Cada vez que sientas que el lugar ya no es tuyo, que las paredes te miran con ojos de extrañeza, como si hubieras entrado sin permiso en la casa de otro, agradece. Agradece al suelo que sostuvo tus pasos, aunque ahora se sienta frío, distante, como un amigo que ya no te reconoce.
Agradece a las ventanas que dejaron pasar la luz, aunque hoy solo reflejen un gris que no explica nada. Agradece a las sillas que te abrazaron en las noches largas, cuando las palabras pesaban más que el silencio.
Cada vez que sientas que el aire se ha vuelto espeso, que los colores del lugar se desvanecen como fotos olvidadas en un cajón, despídete. No con aspavientos, no con gritos que reclamen justicia, sino con la calma de quien sabe que el tiempo no negocia. Despídete de los rincones donde dejaste risas, donde lloraste en voz baja para que nadie oyera.
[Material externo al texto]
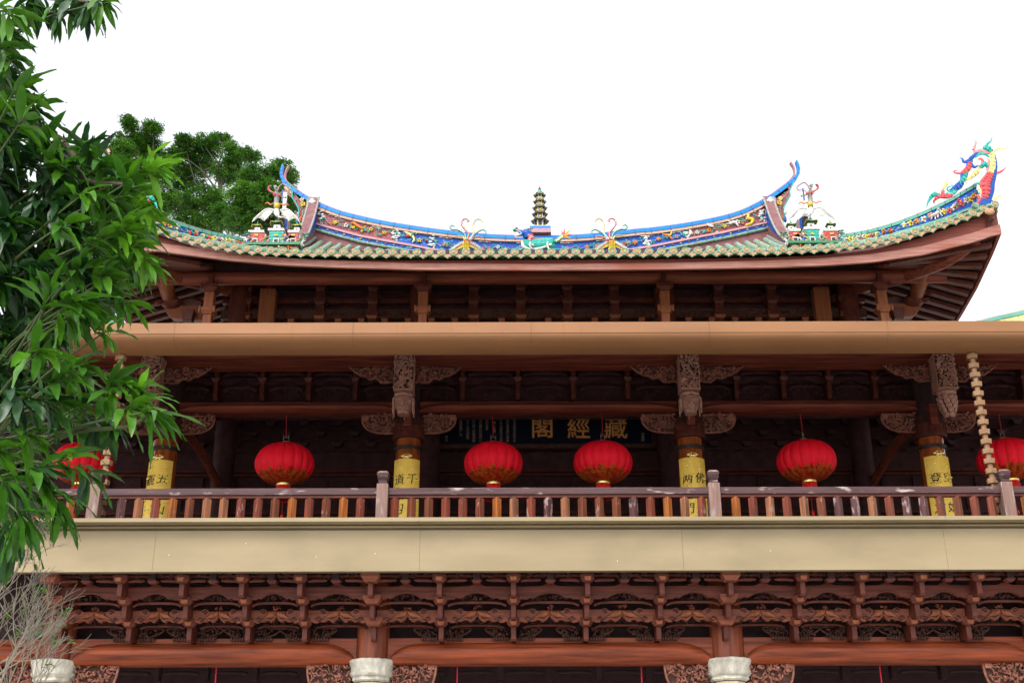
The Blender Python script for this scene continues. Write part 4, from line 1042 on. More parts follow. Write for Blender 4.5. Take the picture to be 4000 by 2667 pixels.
# --- hip ridges to the corners
def HQ(px, py):
    Y = interp([(3250, 27.6), (3870, 24.55)], px); return P(px, py, Y)
hip_top = [(3255, 930), (3292, 918), (3350, 908), (3404, 897), (3506, 867), (3608, 827), (3710, 778), (3760, 748), (3812, 719)]
hip_bot = [(3255, 975), (3292, 955), (3350, 945), (3404, 936), (3506, 906), (3608, 876), (3710, 843), (3760, 822), (3838, 796)]
HC = TX - .05
for mir in (0, 1):
    T = cr([HQ(a, b) for a, b in hip_top], 4); B = cr([HQ(a, b) for a, b in hip_bot], 4)
    mb = MB(); dn = Vector((0, 0, -.085))
    mb.ribbon([p + Vector((0, -.04, 0)) for p in T], [p + dn + Vector((0, -.04, 0)) for p in T], .22, R_TEAL)
    mb.ribbon([p + Vector((0, .02, .035)) for p in T], [p + Vector((0, .02, .001)) for p in T], .18, R_PIN)
    for k in range(1, len(T), 2): mb.bar(T[k] + Vector((0, -.044, 0)), T[k] + dn + Vector((0, -.044, 0)), .01, .008, C_['dark'], up=(0, 1, 0))
    if mir: mb.mirror(HC)
    hr = mb.build('hip_ridge', hall)
    mb = MB(); n = len(T); cut = [0, 13, n]
    mb.ribbon([p + dn for p in T[:14]], B[:14], .14, C_['lemon']); mb.ribbon([p + dn for p in T[13:]], B[13:], .14, R_COB)
    mb.ribbon([p + Vector((0, -.03, .0)) for p in B], [p + Vector((0, -.03, -.06)) for p in B], .2, T_RIM)
    mb.ribbon([p + Vector((0, 0, -.06)) for p in B], [p + Vector((0, 0, -.36)) for p in B], .16, PLAST)
    if mir: mb.mirror(HC)
    mb.build('hip_panel', hall)
    mb = MB(); R = random.Random(11); cols = ['coral', 'white', 'orange', 'red', 'coral', 'white', 'yellow', 'orange', 'white', 'pink', 'coral', 'yellow']
    for k in range(1, n - 1):
        t = R.uniform(.35, .7); p = (T[k] + dn).lerp(B[k], t) + Vector((0, -.01, 0)); h = (T[k] + dn - B[k]).length
        p2 = (T[min(n - 1, k + 2)] + dn).lerp(B[min(n - 1, k + 2)], R.uniform(.3, .7)) + Vector((0, -.01, 0))
        vine(mb, [p, p.lerp(p2, .5) + Vector((0, 0, R.uniform(-.05, .05))), p2], R, nl=5)
        if k % 3 != 1 or k > 18: flower(mb, p, min(.095, h * .42), C_[cols[k % 12]], C_['yellow'] if k % 2 else C_['brick'], rot=R.uniform(0, 1))
        if 5 < k < 14 and k % 3 == 1:
            pts = [p + Vector((.08 * (1 - i / 12) * cos(i * .6), -.02, .08 * (1 - i / 12) * sin(i * .6))) for i in range(11)]; mb.tube(pts, .016, C_['lemon' if k % 2 else 'white'], 5)
    if mir: mb.mirror(HC)
    mb.build('hip_relief_flowers', hall, angle=60)
    mb = MB(); w4 = lambda a, b: HQ(3200 + a / 1.96, 500 + b / 1.96) + Vector((0, -.05, 0))
    mb.tube([w4(862, 680), w4(890, 668), w4(915, 650)], [.04, .055, .04], C_['white'], 8); mb.ell(w4(912, 632), (.05, .04, .05), C_['grey'], 8, 5)
    for l in ([(868, 680), (850, 708)], [(885, 680), (885, 708)], [(905, 665), (905, 695)], [(920, 655), (938, 682)], [(920, 640), (940, 650)], [(862, 675), (850, 690)]): mb.tube([w4(*p) for p in l], [.02, .014], C_['white'], 6)
    if mir: mb.mirror(HC)
    mb.build('hip_relief_beast', hall)
    mb = MB()     # corner end: drip tile, blue lip
    c0 = Q(4, 1305, 640, YE - .05); mb.ell(c0, (.12, .05, .09), T_FACE, 12, 6); mb.tube(cr([Q(4, 1265, 620, YE), Q(4, 1300, 595, YE), Q(4, 1345, 612, YE)], 4), .05, T_GRN, 8)
    mb.prism([(p.x, p.z) for p in [Q(4, 1235, 590, YE + .1), Q(4, 1240, 545, YE + .1), Q(4, 1325, 560, YE + .1), Q(4, 1318, 600, YE + .1)]], YE + .05, YE + .25, C_['blue'])
    mb.tube(cr([Q(4, 1325, 680, YE), Q(4, 1300, 720, YE + .1), Q(4, 1290, 760, YE + .15)], 4), [.09, .06, .03], W_CARVD, 6)
    if mir: mb.mirror(TX)
    mb.build('corner_end_tile', hall)
# ------------------------------------------------------------ sculptures on the roof
def sculpt(name, label, cat, base, group=None): return thing(name, label, cat, tuple(base), group)

# pagoda on the middle of the ridge
b = P(2110, 905, YR + .17); pc, py_ = b.x, b.y
pg = sculpt('pagoda_finial', 'slender five-tiered model pagoda standing on the middle of the blue roof ridge', 'pagoda', b)
ZP = lambda y: Q(2, 1330, y, py_).z
mb = MB(); mb.box(pc - .31, pc + .31, py_ - .28, py_ + .2, ZP(640), ZP(600), R_PIN); mb.box(pc - .30, pc + .30, py_ - .27, py_ + .2, ZP(600) + .002, ZP(574), R_BLUE)
mb.box(pc - .24, pc + .24, py_ - .2, py_ + .2, ZP(574) + .002, ZP(555), C_['cream']); mb.build('plinth', pg)
lv = [(555, 478), (462, 408), (392, 345), (330, 280), (268, 215)]; hw = [.15, .13, .12, .105, .09]; rw = [.275, .24, .225, .20, .19]
mb = MB()
for i, (a, c) in enumerate(lv):
    mb.lathe(pc, py_, [(hw[i], ZP(a)), (hw[i] * .95, ZP(c))], C_['mauve'], 6, 0)
    for k in range(6):
        an = k * pi / 3; x_, y_ = pc + hw[i] * cos(an), py_ + hw[i] * sin(an); mb.bar((x_, y_, ZP(a)), (x_, y_, ZP(c)), .022, .022, C_['white'])
    for k in range(3):
        an = -pi / 2 + (k - 1) * pi / 3; r_ = hw[i] * .90; x_, y_ = pc + r_ * cos(an), py_ + r_ * sin(an)
        if i: mb.box(x_ - .025, x_ + .025, y_ - .02, y_ + .02, ZP(a) + .015, ZP(a) + .08, C_['yellow'])
        mb.box(x_ - .03, x_ + .03, y_ - .012, y_ + .012, ZP(a) + .03, ZP(c) - .05, C_['dark'])
mb.build('tower_body', pg, smooth=False)
for i, (a, c) in enumerate(lv):
    mb = MB(); zc = ZP(c + 4)
    n = 24; q = []
    for (f, dz) in ((.5, .05), (.8, .015), (1.0, .0), (1.02, -.018), (.6, -.02)):
        for k in range(n):
            an = 2 * pi * k / n; m6 = abs(((an / (pi / 3)) % 1) - .5) * 2; r = rw[i] * f * (1 if f < .7 else .86 + .14 * m6 ** 2)
            q.append((pc + r * cos(an), py_ + r * sin(an), zc + dz + (.03 * m6 ** 3 if f > .7 else 0)))
    fs = [(j * n + k, j * n + (k + 1) % n, (j + 1) * n + (k + 1) % n, (j + 1) * n + k) for j in range(4) for k in range(n)] + [tuple(range(n))]
    mb.add(q, fs, C_['slate']); mb.tube([(pc + rw[i] * .9 * cos(t), py_ + rw[i] * .9 * sin(t), zc - .02) for t in rngx(0, 6.283, 12)], .005, C_['lemon'], 5)
    mb.build('tier_roof', pg)
mb = MB(); mb.lathe(pc, py_, [(.12, ZP(205)), (.07, ZP(190)), (.06, ZP(170)), (.02, ZP(166))], C_['teal'], 10)
mb.lathe(pc, py_, [(.05, ZP(166)), (.03, ZP(160)), (.05, ZP(155)), (.025, ZP(150)), (.035, ZP(144)), (.012, ZP(138)), (.006, ZP(118))], C_['coral'], 10); mb.build('spire', pg)

MB.RS = 0.8
# green scaly beast in front of the ridge
YBt = YR - .45
b = Q(2, 1310, 790, YBt); bs = sculpt('dragon_beast_statue', 'green scaly dragon-headed beast striding left in front of the blue ridge', 'statue', b)
q2 = lambda a, b_, dy=0: Q(2, a, b_, YBt + dy)
mb = MB()
mb.tube(cr([q2(1165, 700), q2(1210, 712), q2(1290, 715), q2(1370, 708), q2(1430, 705), q2(1465, 712)], 6), [.14, .21, .21, .20, .20, .21, .13], C_['teal'], 14, sq=.7)
for l, r in (([(1190, 745), (1150, 775), (1095, 795), (1078, 822)], [.14, .08, .065, .05]), ([(1190, 750), (1180, 785), (1205, 815), (1225, 828)], [.13, .08, .06, .05]),
             ([(1400, 740), (1385, 785), (1350, 812), (1335, 825)], [.14, .085, .06, .05]), ([(1450, 730), (1460, 770), (1500, 778), (1530, 772)], [.16, .09, .06, .045])):
    mb.tube(cr([q2(*p, dy=-.05) for p in l], 5), r, C_['teal'], 8)
bd = mb.build('body', bs)
mb = MB(); R = random.Random(2)
for i in range(13):
    for j in range(5):
        x = 1180 + i * 21 + (j % 2) * 10; y = 680 + j * 16; p = q2(x, y, -.17 - .05 * (1 - ((j - 2) / 2.6) ** 2))
        mb.ell(p, (.075, .03, .055), C_['teal'], 6, 4)
mb.build('scales', bd)
mb = MB(); mb.tube(cr([q2(1148, 690, -.18), q2(1165, 740, -.2), q2(1230, 765, -.2), q2(1310, 762, -.2), q2(1400, 738, -.2)], 5), [.04, .06, .05, .05, .04], C_['white'], 6)
for l in ([(1235, 695), (1225, 720), (1240, 750), (1275, 765)], [(1235, 720), (1262, 725), (1270, 738)], [(1412, 690), (1405, 725), (1425, 765), (1475, 785)], [(1410, 720), (1440, 722), (1452, 705)]): mb.tube(cr([q2(*p, dy=-.27) for p in l], 4), [.03, .035, .01], C_['white'], 6)
mb.build('belly_and_flames', bs)
mb = MB(); mb.tube(cr([q2(1215, 650, -.1), q2(1195, 612, -.1), q2(1165, 600, -.1), q2(1120, 585, -.1), q2(1085, 562, -.1)], 5), [.16, .17, .15, .06, .04], C_['blue'], 10)
mb.tube(cr([q2(1175, 625, -.1), q2(1120, 632, -.1), q2(1070, 630, -.1)], 4), [.1, .05, .03], C_['blue'], 8)
for k in range(9): mb.ell(q2(1082 + k * 9, 643, -.16), (.012, .012, .035), C_['white'], 5, 3)
mb.tube(cr([q2(1090, 570, -.15), q2(1140, 600, -.16), q2(1130, 615, -.16), q2(1070, 635, -.16)], 4), .018, C_['white'], 5)
mb.ell(q2(1078, 572, -.1), (.09, .07, .07), C_['green'], 8, 6); mb.ell(q2(1092, 552, -.1), (.05, .04, .04), C_['red'], 8, 5); mb.ell(q2(1158, 573, -.18), (.04, .03, .03), C_['white'], 8, 5)
for l in ([(1180, 580), (1215, 560), (1245, 562), (1268, 545)], [(1190, 595), (1225, 580), (1255, 600)]): mb.tube(cr([q2(*p, dy=-.1) for p in l], 4), [.04, .03, .008], C_['slate'], 6)
mb.tube([q2(1075, 650, -.1), q2(1075, 675, -.1)], [.03, .015], C_['coral'], 6)
mb.build('head', bs)
mb = MB()
for k in range(14):
    a0 = (1205 + 5 * (k % 5), 615 + 9 * (k // 2)); mb.tube(cr([q2(*a0, dy=-.2), q2(a0[0] + 25, a0[1] + 6, -.2), q2(a0[0] + 48, a0[1] + (-10 if k % 2 else 12), -.16)], 3), [.035, .03, .006], C_['coral'] if k % 4 else C_['white'], 6)
for k in range(14): mb.ell(q2(1270 + k * 14, 658, -.02), (.045, .03, .035), C_['coral'], 6, 4)
mb.build('mane', bs)
mb = MB(); mb.tube(cr([q2(1460, 690), q2(1510, 680), q2(1550, 645), q2(1555, 615)], 5), [.06, .07, .07, .05], C_['teal'], 8)
for k, (a, b_) in enumerate([(1650, 548), (1580, 550), (1548, 575), (1640, 600), (1610, 580), (1655, 612), (1645, 655), (1620, 640)]):
    mb.tube(cr([q2(1560, 630, -.02), q2((1560 + a) / 2 + 8, (630 + b_) / 2 + 6, -.03), q2(a, b_, -.02)], 4), [.045, .035, .006], C_['coral'] if k % 3 else C_['yellow'], 6)
for k in range(6): mb.tube([q2(1500 + 12 * k, 690 - 8 * k, -.05), q2(1490 + 14 * k, 660 - 9 * k, -.05)], [.03, .006], C_['lemon'], 5)
mb.build('tail', bs)

MB.RS = 0.64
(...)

Despídete de los espejos que guardan tu rostro de ayer, ese que ya no te pertenece del todo. Despídete con un gesto pequeño, un adiós que no necesita testigos, como quien cierra un libro sabiendo que no volverá a abrirlo.
Y vete. Vete sin mirar atrás, porque el pasado no es un ancla, sino un viento que empuja. Vete con los bolsillos llenos de lo aprendido, con las manos abiertas para lo que venga. Vete con la certeza de que los lugares no son eternos, pero tú sigues siendo el mismo caminante, el que lleva su hogar en los huesos, en la forma de mirar las estrellas, en la manera de callar cuando el mundo grita. Vete, porque el lugar que ya no es tuyo nunca fue más que un alto en el camino, y el camino, amigo, siempre está esperando.